朗読劇 「とりつくしま」 を終えて (小野愛美)
2018年10月28日 ㈰
ステージ・アップ主催 ライブリーディング Vol.7 朗読劇 「とりつくしま」 が開催されました。
私は今回も、運営スタッフ として参加しました。
スタッフとして参加する際も、私は題材の本を読んで臨んでいるのですが、
今回の 「とりつくしま」 は、読まないうちに当日を迎えていました。
本は購入したのですが、そのまま本棚へ~そしてすっかり 「読んだつもり」 になってしまっていたのです。

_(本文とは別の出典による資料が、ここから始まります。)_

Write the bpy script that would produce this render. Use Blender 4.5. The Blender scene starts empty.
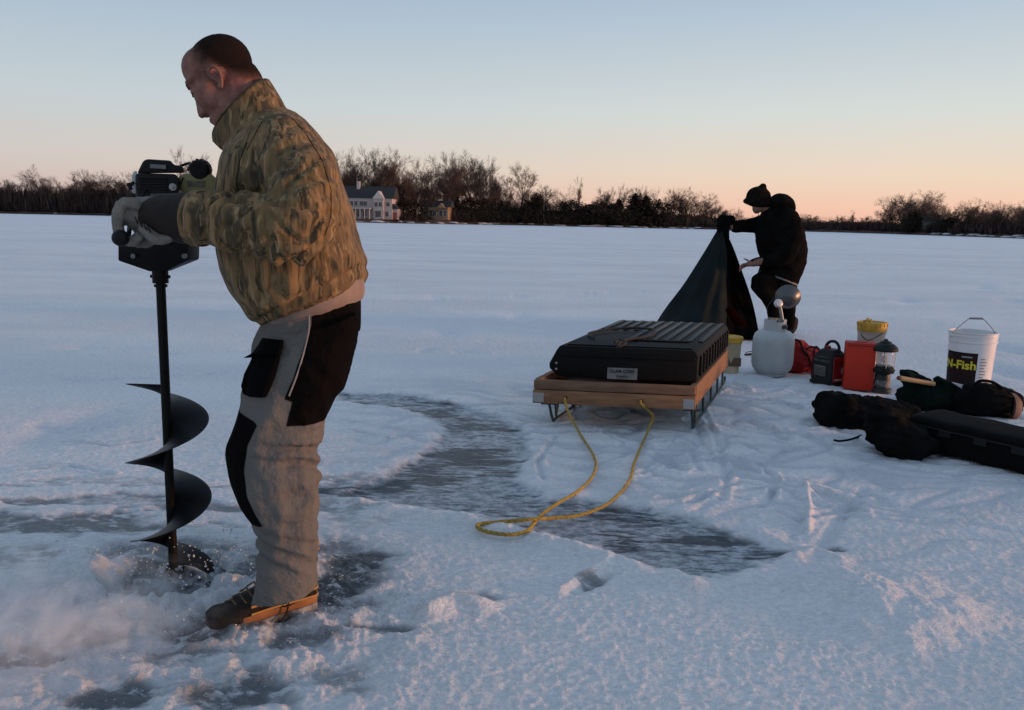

そして、本の装丁と帯に書かれた 「優しさにつつまれながら号泣していました」 という言葉から
「ほのぼのとした物語」 だと思い込んでいました。
当日のリハーサル。
初めて物語の内容を知り、私の思い込みはあっさり裏切られました。
トップバッターの マグカップになって、夫を見守る妻の話 「トリケラトプス」 は
「ほのぼの・・・?」 と一言では言い表せない 「女の嫉妬心」 が感じられる物語・・・
続く、ロージンバッグになってピッチャーの息子の試合を見届ける母の話 「ロージン」 も
やはり、主人公の 「未練」 と 「寂しさ」 があり、思い込んでいた物語のイメージとの違いに、すっかりその世界へ引き込まれました。
しかし、どの作品も 「未練」 と 「寂しさ」 を吐露しているにも関わらず、
物語を聞き終えた後は、マイナスの感情が残らない・・・というのも不思議な感覚でした。
この不思議な感覚が帯の言葉にある 「優しさに包まれながら・・・」 と感じるポイントなのかもしれません。
私のように、本を読まずにお越しになるお客様は多いはず!
良い意味で期待を裏切られた私は、今日のライブリーディングもお客様の心を振るわせる会になるだろうと・・・この時に確信しました。
どの物語が一番心に残ったかは、お客様それぞれだったと思います。
物語の捉え方も、年齢や生活環境・人生経験などによってそれぞれだったと思います。
本の帯に書かれているように 「優しさに包まれた物語」 と感じた方もいらっしゃるのだと思います。
しかし、どのお客様も一人一人が 「自分が何かにとりつくなら、何にしようか・・・」 と考え、
大切な人の存在を、改めて感じることができる時間だったのではないでしょうか。
今回もたくさんのお客様にお越しいただきました。
開場時間の前からお客様の長い列ができ、お客様の期待が感じられました。
そして、お帰りの際にも 「次も楽しみにしています」 と声を掛けていただきました。
回を重ねるごとに、そうおっしゃってくださるお客様が確実に増えていることを実感しています。
スタッフとして参加した私ですが、お客様の満足した様子を拝見し、
また、出演メンバーの努力の結晶を目の当たりにし、その充実感を共有させていただきました。